## Start Records for the task

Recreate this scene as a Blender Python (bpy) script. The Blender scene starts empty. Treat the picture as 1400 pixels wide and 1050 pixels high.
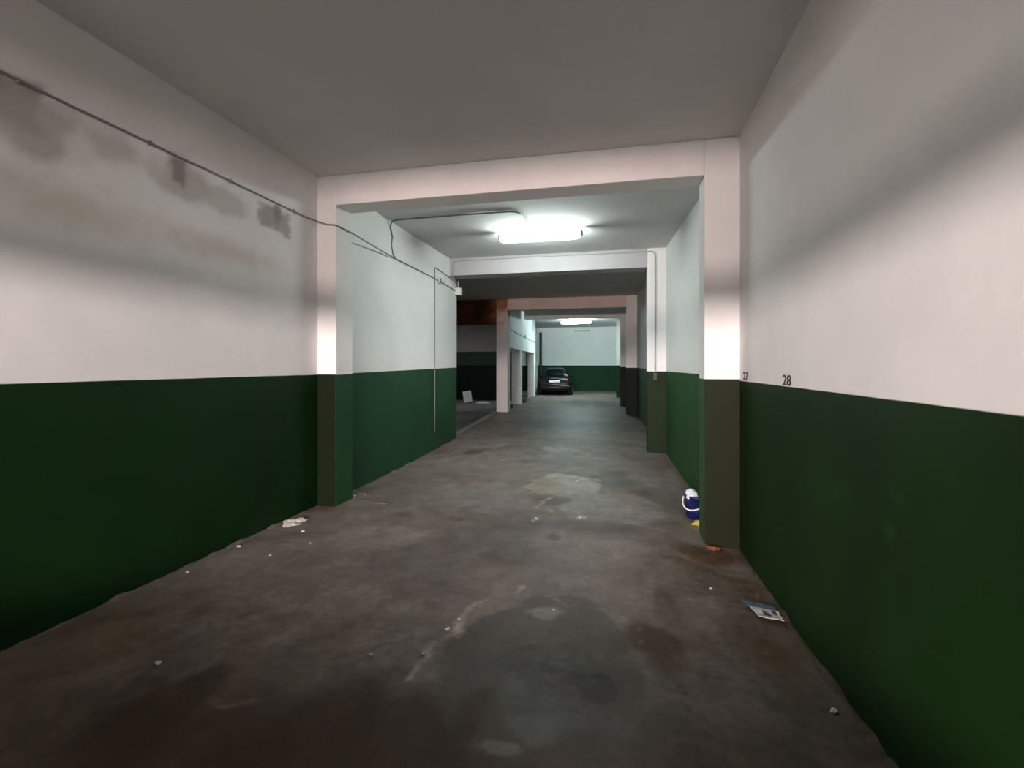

## End Records for the task
## Start Records for the task

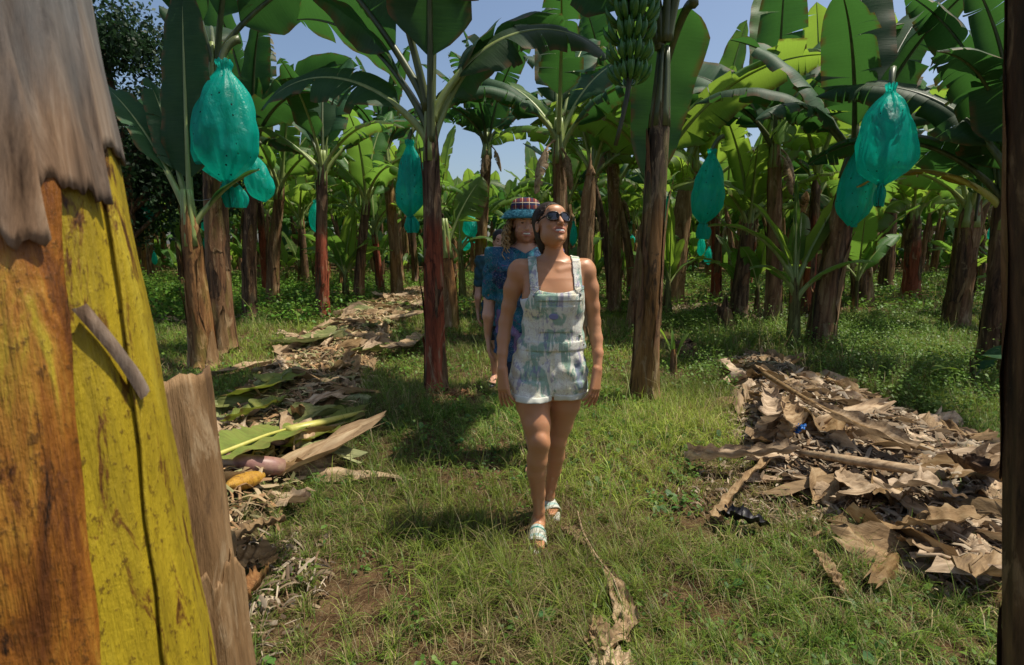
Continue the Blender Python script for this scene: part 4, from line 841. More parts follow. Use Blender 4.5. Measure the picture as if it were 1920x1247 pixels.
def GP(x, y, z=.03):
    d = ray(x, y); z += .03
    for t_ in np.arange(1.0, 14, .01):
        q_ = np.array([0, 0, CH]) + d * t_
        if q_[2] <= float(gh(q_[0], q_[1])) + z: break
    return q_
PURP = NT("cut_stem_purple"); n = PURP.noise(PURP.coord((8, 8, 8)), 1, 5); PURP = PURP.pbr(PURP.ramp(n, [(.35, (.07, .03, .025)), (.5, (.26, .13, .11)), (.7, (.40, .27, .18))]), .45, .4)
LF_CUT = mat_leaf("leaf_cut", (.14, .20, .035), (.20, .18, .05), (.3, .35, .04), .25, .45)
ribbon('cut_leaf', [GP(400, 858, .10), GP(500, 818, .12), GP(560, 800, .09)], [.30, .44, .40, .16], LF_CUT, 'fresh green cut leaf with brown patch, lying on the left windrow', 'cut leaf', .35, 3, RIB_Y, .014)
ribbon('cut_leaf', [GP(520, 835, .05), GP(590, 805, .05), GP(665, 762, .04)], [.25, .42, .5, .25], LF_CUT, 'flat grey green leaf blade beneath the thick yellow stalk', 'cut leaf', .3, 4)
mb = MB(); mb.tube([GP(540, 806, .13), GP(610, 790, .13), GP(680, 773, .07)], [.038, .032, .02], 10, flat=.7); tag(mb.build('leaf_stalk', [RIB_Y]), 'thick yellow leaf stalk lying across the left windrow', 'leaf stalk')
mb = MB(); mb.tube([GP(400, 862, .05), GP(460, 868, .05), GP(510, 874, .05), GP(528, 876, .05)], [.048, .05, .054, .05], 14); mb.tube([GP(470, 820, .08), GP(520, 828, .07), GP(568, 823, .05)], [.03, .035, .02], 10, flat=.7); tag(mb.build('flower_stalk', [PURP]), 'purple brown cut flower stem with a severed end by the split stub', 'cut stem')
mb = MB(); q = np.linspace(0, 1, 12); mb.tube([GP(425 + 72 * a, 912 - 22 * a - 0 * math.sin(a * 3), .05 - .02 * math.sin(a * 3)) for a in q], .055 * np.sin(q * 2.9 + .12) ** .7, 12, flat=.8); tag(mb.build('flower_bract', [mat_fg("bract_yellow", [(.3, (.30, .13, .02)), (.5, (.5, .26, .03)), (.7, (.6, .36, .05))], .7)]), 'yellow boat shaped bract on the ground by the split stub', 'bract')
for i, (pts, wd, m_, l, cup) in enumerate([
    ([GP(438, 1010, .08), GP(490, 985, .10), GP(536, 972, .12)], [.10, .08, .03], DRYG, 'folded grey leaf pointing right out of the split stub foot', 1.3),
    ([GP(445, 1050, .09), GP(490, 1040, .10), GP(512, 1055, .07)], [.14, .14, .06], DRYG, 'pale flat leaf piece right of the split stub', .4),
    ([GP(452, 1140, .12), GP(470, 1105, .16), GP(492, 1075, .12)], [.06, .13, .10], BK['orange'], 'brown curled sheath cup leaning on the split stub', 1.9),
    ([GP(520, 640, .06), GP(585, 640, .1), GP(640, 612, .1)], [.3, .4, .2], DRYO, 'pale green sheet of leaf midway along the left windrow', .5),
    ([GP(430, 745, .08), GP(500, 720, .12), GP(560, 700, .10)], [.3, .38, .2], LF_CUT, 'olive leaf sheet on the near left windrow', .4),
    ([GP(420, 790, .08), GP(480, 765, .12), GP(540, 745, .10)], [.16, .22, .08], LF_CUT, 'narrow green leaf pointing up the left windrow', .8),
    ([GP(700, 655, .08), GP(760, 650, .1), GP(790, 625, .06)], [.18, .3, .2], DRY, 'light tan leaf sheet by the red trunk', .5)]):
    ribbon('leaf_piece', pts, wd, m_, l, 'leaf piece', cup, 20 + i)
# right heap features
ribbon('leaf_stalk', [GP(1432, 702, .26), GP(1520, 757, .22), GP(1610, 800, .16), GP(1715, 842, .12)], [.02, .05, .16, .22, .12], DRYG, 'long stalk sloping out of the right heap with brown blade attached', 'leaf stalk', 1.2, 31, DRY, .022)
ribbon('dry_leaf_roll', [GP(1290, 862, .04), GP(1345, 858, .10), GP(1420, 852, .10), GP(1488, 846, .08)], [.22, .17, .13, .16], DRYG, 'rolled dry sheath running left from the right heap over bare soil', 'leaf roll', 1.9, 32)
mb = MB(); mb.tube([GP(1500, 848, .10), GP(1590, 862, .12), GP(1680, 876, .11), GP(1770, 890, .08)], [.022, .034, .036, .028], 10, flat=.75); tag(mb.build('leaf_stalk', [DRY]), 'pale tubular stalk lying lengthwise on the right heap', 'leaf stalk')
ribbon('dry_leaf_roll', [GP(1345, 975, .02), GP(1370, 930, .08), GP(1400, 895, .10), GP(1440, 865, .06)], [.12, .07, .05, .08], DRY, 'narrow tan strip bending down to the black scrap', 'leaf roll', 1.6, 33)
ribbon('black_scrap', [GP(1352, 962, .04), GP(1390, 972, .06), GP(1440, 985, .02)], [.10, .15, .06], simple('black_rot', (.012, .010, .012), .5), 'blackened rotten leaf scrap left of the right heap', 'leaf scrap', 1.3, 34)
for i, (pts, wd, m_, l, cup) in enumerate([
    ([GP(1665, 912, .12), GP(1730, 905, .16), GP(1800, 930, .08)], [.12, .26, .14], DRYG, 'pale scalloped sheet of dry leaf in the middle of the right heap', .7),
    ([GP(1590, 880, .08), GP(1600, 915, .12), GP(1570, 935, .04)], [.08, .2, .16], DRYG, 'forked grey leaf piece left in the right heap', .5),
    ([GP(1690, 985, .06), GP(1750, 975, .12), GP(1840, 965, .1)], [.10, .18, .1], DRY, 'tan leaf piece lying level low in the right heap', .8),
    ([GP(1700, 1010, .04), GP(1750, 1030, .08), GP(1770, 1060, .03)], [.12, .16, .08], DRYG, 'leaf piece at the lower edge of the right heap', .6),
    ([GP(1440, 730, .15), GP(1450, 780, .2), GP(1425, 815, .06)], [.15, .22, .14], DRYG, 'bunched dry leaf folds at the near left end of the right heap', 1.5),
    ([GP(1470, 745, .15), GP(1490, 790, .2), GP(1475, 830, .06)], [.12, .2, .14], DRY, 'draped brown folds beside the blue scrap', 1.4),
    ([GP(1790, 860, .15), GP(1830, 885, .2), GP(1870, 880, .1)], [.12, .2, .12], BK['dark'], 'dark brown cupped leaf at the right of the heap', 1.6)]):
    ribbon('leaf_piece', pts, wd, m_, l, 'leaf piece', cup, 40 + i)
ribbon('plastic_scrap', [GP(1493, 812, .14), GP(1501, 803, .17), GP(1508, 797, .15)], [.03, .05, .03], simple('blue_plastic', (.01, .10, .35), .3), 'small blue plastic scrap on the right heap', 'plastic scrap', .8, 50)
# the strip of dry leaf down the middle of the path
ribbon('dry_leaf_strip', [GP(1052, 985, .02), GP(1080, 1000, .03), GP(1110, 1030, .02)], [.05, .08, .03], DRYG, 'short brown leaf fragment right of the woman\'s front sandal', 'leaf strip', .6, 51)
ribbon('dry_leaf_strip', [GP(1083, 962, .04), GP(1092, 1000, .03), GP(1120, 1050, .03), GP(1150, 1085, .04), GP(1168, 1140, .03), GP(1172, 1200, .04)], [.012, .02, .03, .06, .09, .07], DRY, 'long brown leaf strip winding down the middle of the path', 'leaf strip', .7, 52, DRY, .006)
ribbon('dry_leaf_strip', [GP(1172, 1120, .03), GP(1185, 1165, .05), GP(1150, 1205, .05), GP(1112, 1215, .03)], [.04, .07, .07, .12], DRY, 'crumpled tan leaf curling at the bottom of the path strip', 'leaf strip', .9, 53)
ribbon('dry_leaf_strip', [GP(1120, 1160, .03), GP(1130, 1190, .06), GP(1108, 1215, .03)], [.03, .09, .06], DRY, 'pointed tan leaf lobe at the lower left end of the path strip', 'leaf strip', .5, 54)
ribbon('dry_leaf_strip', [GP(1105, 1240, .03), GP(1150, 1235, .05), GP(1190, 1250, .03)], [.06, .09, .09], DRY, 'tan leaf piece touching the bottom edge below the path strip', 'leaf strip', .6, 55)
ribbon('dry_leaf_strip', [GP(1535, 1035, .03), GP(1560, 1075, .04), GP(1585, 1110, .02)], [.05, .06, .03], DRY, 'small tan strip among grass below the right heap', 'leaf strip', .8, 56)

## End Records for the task

◆ **What you are asked to do**: Search the data for the string "scene". List each line that has it.

◆ **Solution**:
Recreate this scene as a Blender Python (bpy) script. The Blender scene starts empty. Treat the picture as 1400 pixels wide and 1050 pixels high.
Continue the Blender Python script for this scene: part 4, from line 841. More parts follow. Use Blender 4.5. Measure the picture as if it were 1920x1247 pixels.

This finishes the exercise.